Pointing out the role of government in gumming up the market can be politic when that same government is trying to force private builders to hit its own housing targets. Pointing out the role of management in hitting its own profit targets can be equally politic when facing a vote on executive pay.

Judging by the votes in favour at Berkeley’s shareholder meeting on Wednesday, at least one of the audiences liked what it heard.

IPOs: fair enough?

Those wading through the bumf issued by recent flotation candidates Aston Martin and Funding Circle may have spotted a new document thudding on to their doormats, writes Jonathan Ford. Actually, it’s not that easy to miss, being several hundred pages long.

New rules from the Financial Conduct Authority now oblige those seeking a listing to publish a “registration document” — a sort of pre-prospectus — well before the initial public offering happens.

It’s all part of a new crackdown on companies and their bankers hogging information. As well as this tome, they must also give unconnected analysts the same access to information received by the selling syndicate. That means letting these potential loose cannons either attend the same company meetings, or obtain transcripts of those between insiders and top management.

The idea is to bring some fairness to the IPO process. So, instead of a selling syndicate just banging out the prospectus the day before the IPO and confining access to info to friendly analysts, all and sundry should now have an opportunity to comment before the shares are sold.

We all like fairness, of course. But the changes these rules will bring is not clear. Part of the impetus came from the Royal Mail privatisation in 2013, which was thought to have been underpriced, and thus offered huge short term gains to the buyers. Will the new rules mean higher selling prices then? Or fewer duff candidates coming to market as they are exposed to the Sauron like gaze of the unconnected analytical community? Who knows.
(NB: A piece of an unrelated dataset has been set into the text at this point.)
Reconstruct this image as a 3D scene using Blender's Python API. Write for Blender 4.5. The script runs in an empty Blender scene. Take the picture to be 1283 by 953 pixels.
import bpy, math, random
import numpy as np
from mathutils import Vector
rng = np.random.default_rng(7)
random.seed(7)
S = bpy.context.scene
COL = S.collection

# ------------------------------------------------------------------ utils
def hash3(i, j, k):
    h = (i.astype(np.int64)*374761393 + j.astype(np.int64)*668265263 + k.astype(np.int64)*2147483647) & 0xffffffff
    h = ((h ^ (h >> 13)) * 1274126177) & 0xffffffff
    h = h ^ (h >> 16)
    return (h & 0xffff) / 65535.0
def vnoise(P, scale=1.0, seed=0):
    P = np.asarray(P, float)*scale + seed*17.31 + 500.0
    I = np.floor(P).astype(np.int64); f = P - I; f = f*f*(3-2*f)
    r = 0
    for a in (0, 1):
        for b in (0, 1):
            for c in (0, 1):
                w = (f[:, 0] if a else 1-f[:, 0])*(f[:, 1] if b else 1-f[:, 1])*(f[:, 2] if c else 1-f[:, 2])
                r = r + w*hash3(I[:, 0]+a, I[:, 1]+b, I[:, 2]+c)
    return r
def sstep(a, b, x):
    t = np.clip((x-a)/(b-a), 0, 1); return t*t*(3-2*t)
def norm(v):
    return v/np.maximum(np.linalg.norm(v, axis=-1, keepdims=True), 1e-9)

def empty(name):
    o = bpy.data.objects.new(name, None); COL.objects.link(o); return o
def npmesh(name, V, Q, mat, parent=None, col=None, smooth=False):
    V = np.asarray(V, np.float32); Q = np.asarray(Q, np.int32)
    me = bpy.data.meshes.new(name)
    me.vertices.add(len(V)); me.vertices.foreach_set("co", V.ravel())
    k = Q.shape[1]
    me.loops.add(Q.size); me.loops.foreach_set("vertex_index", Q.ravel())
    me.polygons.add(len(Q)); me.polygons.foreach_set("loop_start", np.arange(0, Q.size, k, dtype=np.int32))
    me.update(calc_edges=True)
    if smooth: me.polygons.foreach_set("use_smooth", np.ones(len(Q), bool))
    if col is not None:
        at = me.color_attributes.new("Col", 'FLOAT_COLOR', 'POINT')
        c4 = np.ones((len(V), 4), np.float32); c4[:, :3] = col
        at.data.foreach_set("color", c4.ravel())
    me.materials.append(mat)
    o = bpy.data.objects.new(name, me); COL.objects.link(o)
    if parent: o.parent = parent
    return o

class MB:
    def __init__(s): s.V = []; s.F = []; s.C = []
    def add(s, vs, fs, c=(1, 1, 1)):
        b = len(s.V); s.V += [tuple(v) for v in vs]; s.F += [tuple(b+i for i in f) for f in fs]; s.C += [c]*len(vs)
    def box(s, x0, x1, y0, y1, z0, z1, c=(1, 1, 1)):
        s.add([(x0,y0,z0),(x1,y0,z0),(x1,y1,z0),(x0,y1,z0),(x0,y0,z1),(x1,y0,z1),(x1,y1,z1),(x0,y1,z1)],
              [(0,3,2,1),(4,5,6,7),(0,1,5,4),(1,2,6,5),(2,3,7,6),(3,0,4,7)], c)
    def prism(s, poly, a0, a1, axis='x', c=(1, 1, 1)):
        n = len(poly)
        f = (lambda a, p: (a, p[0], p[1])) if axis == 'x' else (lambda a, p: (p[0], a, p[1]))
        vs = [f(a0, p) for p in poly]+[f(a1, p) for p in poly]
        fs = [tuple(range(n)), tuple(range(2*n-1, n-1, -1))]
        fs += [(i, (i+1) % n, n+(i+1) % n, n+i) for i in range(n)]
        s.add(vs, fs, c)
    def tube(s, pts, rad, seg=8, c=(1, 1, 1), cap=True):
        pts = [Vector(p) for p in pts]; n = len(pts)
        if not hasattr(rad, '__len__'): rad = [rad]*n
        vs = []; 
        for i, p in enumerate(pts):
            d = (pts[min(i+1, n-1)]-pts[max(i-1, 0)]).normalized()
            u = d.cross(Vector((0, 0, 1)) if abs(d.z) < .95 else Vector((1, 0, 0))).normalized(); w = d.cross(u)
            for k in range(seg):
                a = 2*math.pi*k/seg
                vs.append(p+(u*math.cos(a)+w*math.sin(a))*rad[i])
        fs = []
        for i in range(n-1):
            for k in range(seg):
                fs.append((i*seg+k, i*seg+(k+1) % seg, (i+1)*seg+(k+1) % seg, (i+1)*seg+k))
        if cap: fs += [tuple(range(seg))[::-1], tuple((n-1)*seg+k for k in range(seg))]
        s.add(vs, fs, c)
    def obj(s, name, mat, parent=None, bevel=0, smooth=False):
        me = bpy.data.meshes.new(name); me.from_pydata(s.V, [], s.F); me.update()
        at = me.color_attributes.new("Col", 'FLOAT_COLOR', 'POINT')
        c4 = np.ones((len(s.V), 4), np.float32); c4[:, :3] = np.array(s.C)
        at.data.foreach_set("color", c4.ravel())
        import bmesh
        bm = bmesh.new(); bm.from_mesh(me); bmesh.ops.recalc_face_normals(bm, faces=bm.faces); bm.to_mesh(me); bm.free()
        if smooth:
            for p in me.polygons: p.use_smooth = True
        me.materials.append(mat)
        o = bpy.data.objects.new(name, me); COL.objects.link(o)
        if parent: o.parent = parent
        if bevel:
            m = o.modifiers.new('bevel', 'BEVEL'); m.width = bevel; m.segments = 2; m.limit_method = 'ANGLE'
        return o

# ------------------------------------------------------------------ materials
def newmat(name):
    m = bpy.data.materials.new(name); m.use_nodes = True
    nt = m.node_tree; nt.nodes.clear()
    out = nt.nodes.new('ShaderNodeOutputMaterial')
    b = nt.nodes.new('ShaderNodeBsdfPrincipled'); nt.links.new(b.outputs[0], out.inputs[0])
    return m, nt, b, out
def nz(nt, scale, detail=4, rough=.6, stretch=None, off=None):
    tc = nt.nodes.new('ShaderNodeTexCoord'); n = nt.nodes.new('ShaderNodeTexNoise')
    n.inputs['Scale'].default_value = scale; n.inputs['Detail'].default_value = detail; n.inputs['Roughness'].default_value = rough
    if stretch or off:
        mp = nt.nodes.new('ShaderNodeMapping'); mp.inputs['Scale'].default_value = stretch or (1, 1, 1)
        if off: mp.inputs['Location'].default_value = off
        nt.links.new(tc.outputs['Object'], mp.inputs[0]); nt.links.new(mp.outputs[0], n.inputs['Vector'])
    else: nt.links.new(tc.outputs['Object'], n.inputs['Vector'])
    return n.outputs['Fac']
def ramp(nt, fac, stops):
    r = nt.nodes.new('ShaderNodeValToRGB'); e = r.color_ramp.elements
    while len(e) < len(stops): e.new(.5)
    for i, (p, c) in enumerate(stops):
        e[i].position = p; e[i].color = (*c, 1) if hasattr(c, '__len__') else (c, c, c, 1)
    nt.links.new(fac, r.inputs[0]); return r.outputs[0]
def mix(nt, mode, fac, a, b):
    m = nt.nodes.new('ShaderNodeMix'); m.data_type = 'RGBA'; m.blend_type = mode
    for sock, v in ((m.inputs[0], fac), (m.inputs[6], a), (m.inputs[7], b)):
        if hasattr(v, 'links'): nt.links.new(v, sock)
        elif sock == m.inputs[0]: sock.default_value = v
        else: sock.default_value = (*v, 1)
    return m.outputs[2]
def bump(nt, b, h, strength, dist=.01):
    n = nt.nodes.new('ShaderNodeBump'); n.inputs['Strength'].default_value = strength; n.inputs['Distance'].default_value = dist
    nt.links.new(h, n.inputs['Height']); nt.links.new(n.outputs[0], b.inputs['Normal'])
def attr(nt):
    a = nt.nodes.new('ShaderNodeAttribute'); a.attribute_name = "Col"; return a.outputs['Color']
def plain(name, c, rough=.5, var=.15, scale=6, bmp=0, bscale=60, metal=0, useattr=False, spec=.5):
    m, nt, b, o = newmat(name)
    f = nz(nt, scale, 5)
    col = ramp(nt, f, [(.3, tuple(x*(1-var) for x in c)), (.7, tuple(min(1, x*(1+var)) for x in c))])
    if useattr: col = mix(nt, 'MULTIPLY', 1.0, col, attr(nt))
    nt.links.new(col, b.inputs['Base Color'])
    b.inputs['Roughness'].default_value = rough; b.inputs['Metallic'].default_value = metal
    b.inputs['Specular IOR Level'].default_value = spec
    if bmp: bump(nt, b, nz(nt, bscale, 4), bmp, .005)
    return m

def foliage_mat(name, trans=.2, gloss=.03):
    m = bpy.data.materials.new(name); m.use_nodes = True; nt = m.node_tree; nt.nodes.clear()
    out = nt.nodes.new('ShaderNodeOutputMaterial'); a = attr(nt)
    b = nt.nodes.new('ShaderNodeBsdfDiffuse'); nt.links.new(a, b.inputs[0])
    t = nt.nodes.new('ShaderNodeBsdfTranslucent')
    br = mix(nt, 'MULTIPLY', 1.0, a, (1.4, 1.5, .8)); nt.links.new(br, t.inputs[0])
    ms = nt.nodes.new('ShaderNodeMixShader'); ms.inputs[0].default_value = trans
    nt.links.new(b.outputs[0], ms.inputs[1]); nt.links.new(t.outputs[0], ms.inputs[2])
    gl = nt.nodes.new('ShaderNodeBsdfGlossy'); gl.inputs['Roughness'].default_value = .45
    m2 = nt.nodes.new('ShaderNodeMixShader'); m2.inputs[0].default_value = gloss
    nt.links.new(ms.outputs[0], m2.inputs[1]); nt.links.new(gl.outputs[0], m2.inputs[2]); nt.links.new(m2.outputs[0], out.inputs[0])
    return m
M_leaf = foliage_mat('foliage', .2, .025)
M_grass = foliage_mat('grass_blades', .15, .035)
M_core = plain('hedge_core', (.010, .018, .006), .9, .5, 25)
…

Another uncertainty surrounds the size of selling syndicates. It used to be that the lead bank roped in virtually every other firm in the market to drown out discordant voices. But will more informed naysaying encourage them to redouble their efforts, signing up every two-bit broker between Land’s End and John O’Groats? Or will syndicates shrink back to the numbers actually needed to sell the shares?

The first wave gives no clear answer. While Funding Circle has slimmed down the ranks for its flotation to four banks, Aston Martin has gone in the other direction: it has 12 on its lists.